Tuesday, March 10, 2015

Not good advice. . .

In the same effort to clean off the top of my desk that produced another odd piece from The Lutheran, I encountered this advice from a January 2010 advice column featured therein.  The question was a familiar one.  My family hasn't been to church in many years, but we are starting to come back. During worship, my two teenagers take communion.  They've been baptized but never had an official first communion class.  Are they breaking the rules?

The Lutheran Mom who advises began by welcoming them back.  Nice touch.  But things went down hill from there.  There is no better way to celebrating your family's return to church than by sharing the bread and wine of communion within a community of faith.  Oops.  In other words, sure, y'all come.  Its all good.  It don't matter.  No big deal.  But it is.
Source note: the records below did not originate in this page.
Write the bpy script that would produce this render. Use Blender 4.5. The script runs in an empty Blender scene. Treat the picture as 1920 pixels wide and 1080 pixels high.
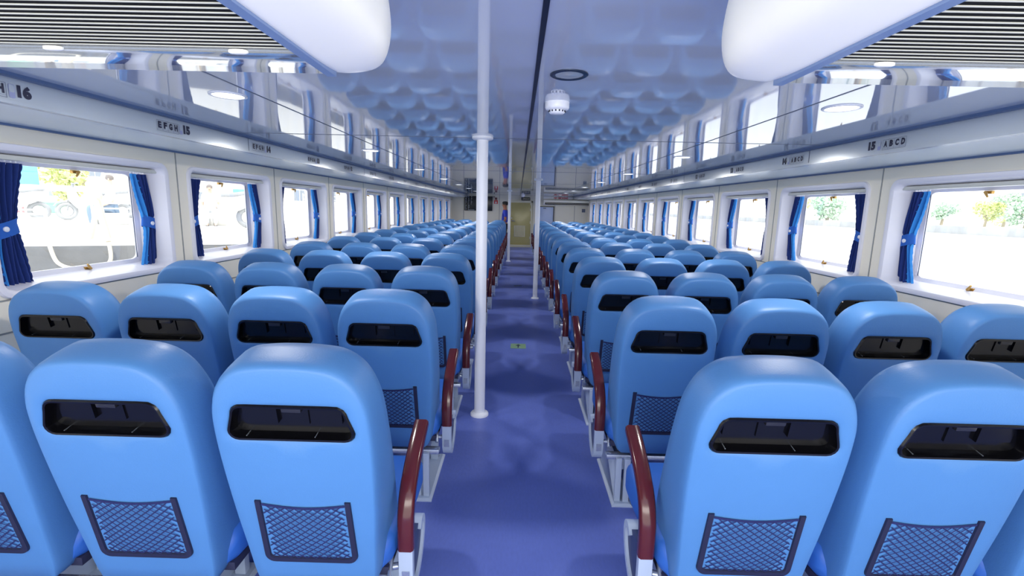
import bpy, bmesh, math, random
from mathutils import Vector, Matrix
random.seed(7)
R = math.radians
scene = bpy.context.scene
COL = scene.collection

# ------------------------------------------------------------------ measured layout (metres)
EYE = 1.4081
ZC = 1.838            # ceiling
XW = 2.425            # side wall plane
XF = 1.878            # face of the overhead sign panels
YB, YF = -0.9, 17.31  # aft end of the modelled cabin, forward bulkhead
SX0, SP = 0.627, 0.485
RY0, RP, NR = 1.15, 0.87, 16
W0, WP, WW, NW = 2.107, 1.344, 1.156, 11
WZ0, WZ1 = 0.965, 1.612

# ------------------------------------------------------------------ materials
def srgb(r, g, b):
    f = lambda c: (c / 255 / 12.92) if c / 255 <= 0.04045 else ((c / 255 + 0.055) / 1.055) ** 2.4
    return (f(r), f(g), f(b), 1)

def mat(name, col, rough=0.5, metal=0.0, spec=0.5, noise=0.0, nscale=8.0, bump=0.0, bscale=60.0, coat=0.0, emit=None, estr=0.0, stretch=None):
    m = bpy.data.materials.new(name); m.use_nodes = True
    nt = m.node_tree; b = nt.nodes['Principled BSDF']
    b.inputs['Base Color'].default_value = col
    b.inputs['Roughness'].default_value = rough
    b.inputs['Metallic'].default_value = metal
    b.inputs['Specular IOR Level'].default_value = spec
    if coat: b.inputs['Coat Weight'].default_value = coat; b.inputs['Coat Roughness'].default_value = 0.08
    tc = nt.nodes.new('ShaderNodeTexCoord')
    vec = tc.outputs['Object']
    if stretch:
        mp = nt.nodes.new('ShaderNodeMapping'); mp.inputs['Scale'].default_value = stretch
        nt.links.new(vec, mp.inputs['Vector']); vec = mp.outputs['Vector']
    if noise:
        n = nt.nodes.new('ShaderNodeTexNoise'); n.inputs['Scale'].default_value = nscale; n.inputs['Detail'].default_value = 5
        nt.links.new(vec, n.inputs['Vector'])
        mix = nt.nodes.new('ShaderNodeMix'); mix.data_type = 'RGBA'
        mix.inputs['A'].default_value = [c * (1 - noise) for c in col[:3]] + [1]
        mix.inputs['B'].default_value = [min(1, c * (1 + noise)) for c in col[:3]] + [1]
        nt.links.new(n.outputs['Fac'], mix.inputs['Factor']); nt.links.new(mix.outputs['Result'], b.inputs['Base Color'])
    if bump:
        n2 = nt.nodes.new('ShaderNodeTexNoise'); n2.inputs['Scale'].default_value = bscale; n2.inputs['Detail'].default_value = 3
        nt.links.new(vec, n2.inputs['Vector'])
        bp = nt.nodes.new('ShaderNodeBump'); bp.inputs['Strength'].default_value = bump; bp.inputs['Distance'].default_value = 0.01
        nt.links.new(n2.outputs['Fac'], bp.inputs['Height']); nt.links.new(bp.outputs['Normal'], b.inputs['Normal'])
    if emit:
        b.inputs['Emission Color'].default_value = emit; b.inputs['Emission Strength'].default_value = estr
    return m

M = {}
M['seat'] = mat('seat_blue', srgb(80, 132, 190), 0.46, spec=0.4, noise=0.05, nscale=5, bump=0.06, bscale=220)
M['cushion'] = mat('cushion_blue', srgb(48, 106, 196), 0.5, noise=0.05, nscale=6)
M['black'] = mat('tray_black', srgb(10, 10, 14), 0.18, spec=0.4, noise=0.2, nscale=20)
M['latch'] = mat('tray_latch', srgb(40, 41, 48), 0.2, noise=0.08)
M['frame_black'] = mat('pocket_frame', srgb(30, 33, 62), 0.55, noise=0.1)
M['net'] = mat('pocket_net', srgb(26, 34, 88), 0.7, noise=0.1)
M['maroon'] = mat('arm_maroon', srgb(84, 26, 30), 0.16, spec=0.6, noise=0.15, nscale=10)
M['grey'] = mat('arm_grey', srgb(176, 190, 212), 0.35, noise=0.05)
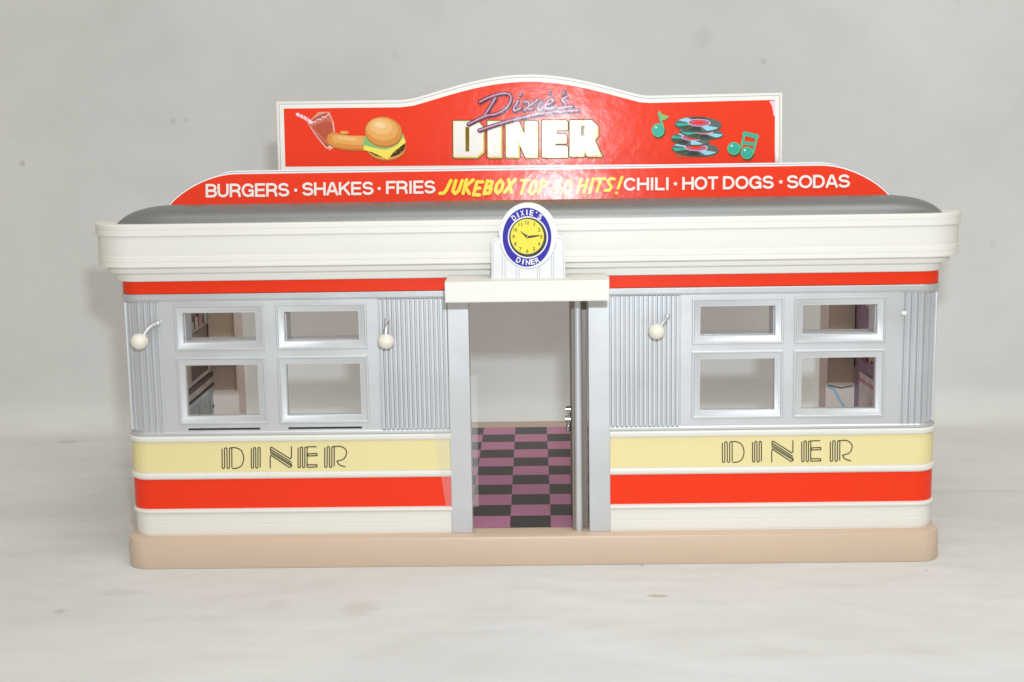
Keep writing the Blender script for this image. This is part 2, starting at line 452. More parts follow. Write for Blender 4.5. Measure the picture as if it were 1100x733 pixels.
SANS = {  # advance width, strokes (centre lines), y down, cap height 1
 'B': (.70, [[(.1, 0), (.1, 1)], bowl(.1, .60, .08, .50), bowl(.1, .63, .50, .92)]),
 'U': (.72, [[(.1, 0), (.1, .62)]+arc(.36, .62, .26, .30, 180, 0, 10)[0:]+[(.62, 0)]]),
 'R': (.72, [[(.1, 0), (.1, 1)], bowl(.1, .61, .08, .54), [(.40, .54), (.55, .62), (.60, .78), (.62, 1)]]),
 'G': (.78, [arc(.40, .5, .31, .42, -25, -330, 22), [(.42, .53), (.69, .53)], [(.67, .5), (.67, .98)]]),
 'E': (.66, [[(.1, 0), (.1, 1)], [(.1, .08), (.62, .08)], [(.1, .49), (.58, .49)], [(.1, .92), (.63, .92)]]),
 'S': (.68, [arc(.34, .285, .24, .205, -12, -250, 14)+arc(.345, .70, .26, .22, -70, 170, 14)]),
 'H': (.74, [[(.1, 0), (.1, 1)], [(.64, 0), (.64, 1)], [(.1, .49), (.64, .49)]]),
 'A': (.70, [[(.05, 1), (.32, .02)], [(.65, 1), (.38, .02)], [(.30, .08), (.40, .08)], [(.16, .68), (.54, .68)]]),
 'K': (.72, [[(.1, 0), (.1, 1)], [(.64, .0), (.12, .60)], [(.30, .40), (.66, 1)]]),
 'F': (.62, [[(.1, 0), (.1, 1)], [(.1, .08), (.60, .08)], [(.1, .50), (.54, .50)]]),
 'I': (.28, [[(.14, 0), (.14, 1)]]),
 'C': (.74, [arc(.39, .5, .30, .42, -35, -325, 22)]),
 'L': (.58, [[(.1, 0), (.1, 1)], [(.1, .92), (.56, .92)]]),
 'O': (.78, [arc(.39, .5, .31, .42, 0, 360, 28)]),
 'T': (.64, [[(.02, .08), (.62, .08)], [(.32, .05), (.32, 1)]]),
 'D': (.74, [[(.1, 0), (.1, 1)], [(.1, .08), (.34, .08)]+arc(.34, .5, .29, .42, -90, 90, 12)+[(.1, .92)]])}
def sans(word, box):
    u0, v0, u1, v1, sl = box; tot = sum(SANS[c][0] for c in word); k = (u1-u0)/tot; x = 0
    for ch in word:
        w_, sts = SANS[ch]
        for st in sts:
            q = [(u0+(x+a)*k, v0+b*(v1-v0)+sl*(x+a)/tot) for a, b in st]
            lt.stroke(q, 2.55, P_WHITE, butt=True)
        x += w_
for w, b in (('BURGERS', (220.0, 198.0, 311, 212.4, -1.2)), ('SHAKES', (324.5, 196.4, 402, 210.4, -1.0)), ('FRIES', (414.8, 194.9, 468.6, 208.7, -.8)),
             ('CHILI', (670.2, 191.4, 720, 205.0, -.7)), ('HOT', (732.8, 190.4, 771.8, 204.2, -.5)), ('DOGS', (776.2, 189.8, 831.2, 203.5, -.7)),
             ('SODAS', (844.6, 188.8, 912.4, 202.6, -1.0))):
    sans(w, b)
for u, v in ((318, 204.6), (408, 202.8)): lt.ell(u, v, 1.7, 1.8, P_WHITE, n=12)
for u, v in ((726, 197.7), (838.5, 195.6)):
    lt.poly([(u+(2.9 if k % 2 == 0 else 1.2)*math.sin(k*PI/5), v-(2.9 if k % 2 == 0 else 1.2)*math.cos(k*PI/5)) for k in range(10)], P_WHITE)
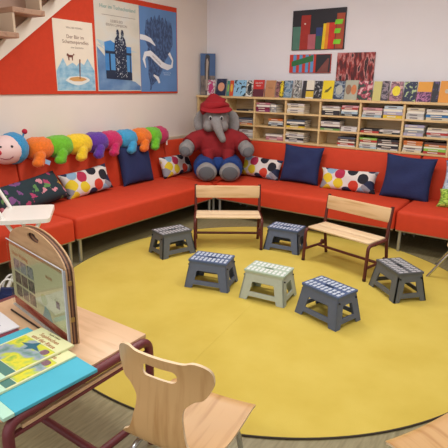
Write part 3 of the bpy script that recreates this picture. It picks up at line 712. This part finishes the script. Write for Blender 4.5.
GD = mat('5e6368', 0.55, var=0.05, scale=30); GT = mat('52575e', 0.5); GG = mat('b8b8bc', 0.5)
SD = mat('b2bcb2', 0.55, var=0.04, scale=30); ST = mat('a9bcac', 0.5); SS = mat('e0e4e2', 0.5)
RZ = 0.0095
s_blue = make_stool('slate blue step stool with pale dots, the nearest one in front of the rug centre', BD, BT, DD, (-1.072, 2.798, RZ), R(-16.3))
copy_tree(s_blue, (-2.018, 2.768, RZ), R(16.4), 'slate blue step stool with pale dots, beside the left side of the pale green one')
copy_tree(s_blue, (-1.95, 3.865, RZ), R(6.8), 'slate blue step stool standing between the two benches')
make_stool('pale sage green step stool with white dots, the only light one', SD, ST, SS, (-1.551, 2.833, RZ), R(6.9))
s_gr = make_stool('dark grey step stool with light grey dots, left of the first bench', GD, GT, GG, (-2.736, 3.132, RZ), R(70.9))
copy_tree(s_gr, (-0.803, 3.474, RZ), R(-41.8), 'dark grey step stool with light grey dots, rightmost beside the right bench')

# ------------------------------------------------------------------ children's benches
def make_bench(label, loc, rz):
    t = thing('bench', label, 'bench', loc, rz, 'small wooden benches on the rug')
    L = 0.298; r = 0.014
    # local x along the bench, -y to the front; seat z 0.30
    obj('seat_board', BX(-L-0.005, L+0.005, -0.135, -0.015, 0.293, 0.31, bev=0.005), PALE, t, smooth=True)
    obj('seat_board', BX(-L-0.005, L+0.005, -0.008, 0.112, 0.293, 0.31, bev=0.005), PALE, t, smooth=True)
    bm = BX(-L-0.012, L+0.012, -0.008, 0.008, -0.06, 0.06, bev=0.005)
    obj('back_slat', bm, BEECH, t, loc=(0, 0.138, 0.49), rot=(R(-6), 0, 0), smooth=True)
    for s in (-1, 1):
        x = s*(L+0.012)
        path = round_path([(x, -0.165, 0), (x, -0.150, 0.285), (x, 0.105, 0.285)], 0.035)
        obj('leg', TB(path, r, 10), MAROON, t, smooth=True)
        obj('leg', TB([(x, 0.170, 0), (x, 0.118, 0.285), (x, 0.130, 0.40), (x, 0.160, 0.56)], r, 10), MAROON, t, smooth=True)
        obj('side_rail', TB([(x, -0.159, 0.105), (x, 0.150, 0.105)], r*0.85, 10), MAROON, t, smooth=True)
        obj('stacking_knob', TB([(x-s*0.006, 0.11, 0.118), (x+s*0.016, 0.11, 0.118)], 0.02, 14), MAROON, t, smooth=True)
        obj('bolt', ball(bmesh.new(), (x+s*0.004, -0.06, 0.285), 0.014, 10, 8), MAROON, t, smooth=True)
        for sy in (-0.165, 0.170):
            obj('foot_cap', TB([(x, sy, 0), (x, sy*0.995, 0.02)], 0.015, 10), mat('3a1c18', 0.6), t)
    obj('stretcher', TB([(-L-0.012, 0.03, 0.105), (L+0.012, 0.03, 0.105)], r*0.85, 10), MAROON, t, smooth=True)
    return t
b1 = make_bench('small bench of pale wood and dark red tube in front of the plush elephant', (-2.46, 3.63, RZ), R(36.5))
copy_tree(b1, (-1.335, 3.765, RZ), R(-13.5), 'small bench of pale wood and dark red tube between the two rightmost dark stools')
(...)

Apparently the teens had not been instructed in any way -- not a first communion class nor catechism.  So did they had a clue what they were taking?  The liturgy informs but were these teens coming as believers desiring the gifts of God or were they following everyone else getting up and heading to the altar?  Wouldn't it be better to advise the parent to talk to them first (before communing at all) about what the Sacrament is (got a catechism anybody), what the teens understood on their own, and where they might connect back into the larger issue of catechesis (either youth catechism class or new member class)? 

The answer talked about no blanket rule about how old or how educated the communicant must be to receive the Sacrament in the ELCA.  That is accurate.  There are infants being communed regularly in the ELCA and there are parishes in which confirmation is the expected precursor to admittance to the Table of the Lord.  There is the suggestion about talking to the pastor about it.  This is all well and good but it all sits within a context that suggests no big deal about communion.  I especially noted that they were welcomed back by sharing the bread and wine and not once in the answer was there a reference to the Body and Blood of our Lord Jesus in, with, and under that bread and cup.

Again, the issue here is what this official journal is teaching both about what is happening in ELCA congregations and what should be happening.  It is wonderful that a lapsed family is back but no one is taking this serious enough to suggest that the two teens are in fact unchurched.  If we love them enough to welcome them back, can't we love them enough to talk about receiving the Body and Blood of Christ with faith so that they benefit from this Holy Communion as God intended and Scripture expects?  The advice given was not bad but it was wholly inadequate.  Worse, it shrugged off this important issue as if it were merely a matter of a few words from mom or dad or the pastor.  Lutherans confess that to receive the Sacrament for your benefit requires faith and specifically faith in the words "given and shed for you for the forgiveness of sins."  Our confessions insist that worthy communicants are those who have been examined and absolved.  We do these teens a disservice by failing to honor them with the full measure both of what is given by God and what receives His gifts.

It is sort of like telling the sexually active teen that it is time to talk about the birds and the bees.  Too little, too late.  Yes, have the conversation and better late than never but the conversation should have been had a long time before.  Parents who will be admitting their children to the Sacrament (as the advice column suggests) need to be equipped with the tools to prepare those children or else the whole thing becomes somewhat trivial and meaningless.